The power of logarithmic time

The efficiency of binary search becomes notable with large datasets. Consider a fitness app storing years of workout history.

Workout Count	Linear Search (worst)	Binary Search (worst)	Real-World Example
100	100 comparisons	7 comparisons	3 months of daily workouts
1,000	1,000 comparisons	10 comparisons	~3 years of workouts
10,000	10,000 comparisons	14 comparisons	Decade of fitness data
1,000,000	1,000,000 comparisons	20 comparisons	Professional athlete’s career

This table demonstrates why binary search is preferred for large, sorted datasets. The logarithmic growth means that even massive collections—like Apple Health’s database of every step you’ve taken for years—can be searched in a reasonable number of steps.
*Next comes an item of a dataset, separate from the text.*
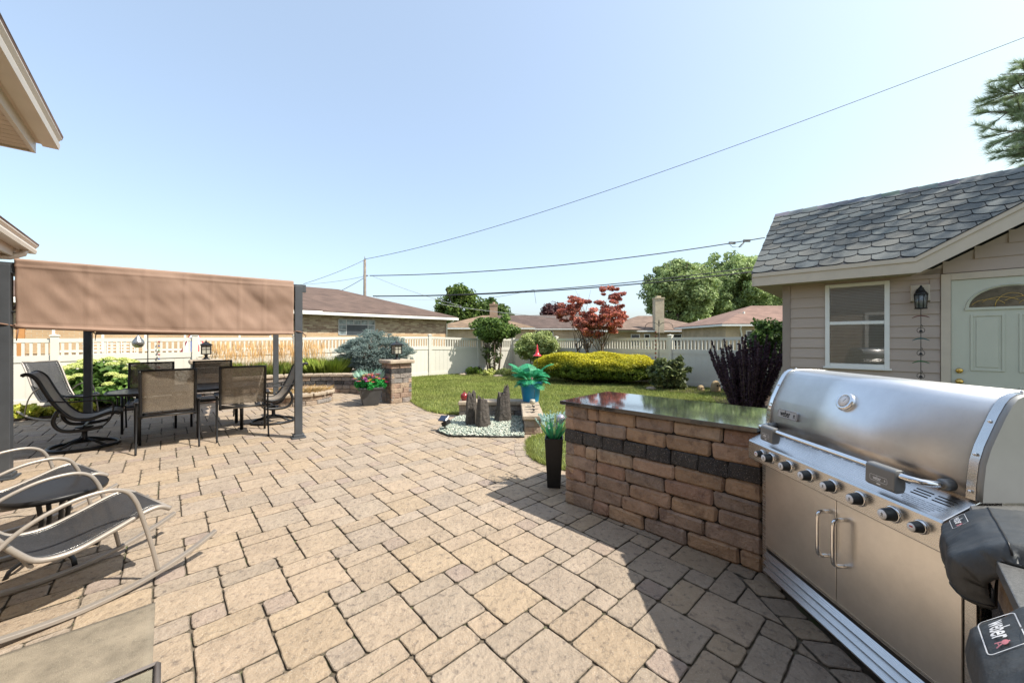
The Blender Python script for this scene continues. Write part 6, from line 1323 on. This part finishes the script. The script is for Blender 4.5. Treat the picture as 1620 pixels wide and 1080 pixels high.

A million entries require just 20 comparisons with binary search versus potentially a million with linear search.

Sorted data

Binary search’s efficiency comes with an important prerequisite: the data must be sorted. This requirement influences how we design our data management strategy.

//demonstrating the sorted data requirement
let unsortedData = [64, 34, 25, 12, 22, 11, 90, 5]
let sortedData = unsortedData.sorted()

//binary search on unsorted data may give incorrect results
print("Searching unsorted data for 22:")
if let index = unsortedData.binarySearch(for: 22) {
    print("Binary search claims 22 is at index \(index)")
    if let actualIndex = unsortedData.firstIndex(of: 22) {
        print("But actually 22 is at index \(actualIndex)")
    }
} else {
    print("Binary search couldn't find 22 in unsorted data")
}

//binary search on sorted data works correctly
print("\nSearching sorted data for 22:")
if let index = sortedData.binarySearch(for: 22) {
    print("Found 22 at index \(index) in sorted array")
}

Building algorithmic intuition

Searching algorithms demonstrate a fundamental trade-off in computer science: simplicity versus efficiency. Linear search works on any data with minimal assumptions, while binary search requires sorted data but achieves logarithmic performance. This pattern—trading preparation cost for execution speed—appears throughout algorithm design. The divide-and-conquer strategy behind binary search generalizes to quicksort (Chapter 5), binary search trees (Chapter 11), and many efficient algorithms throughout this book.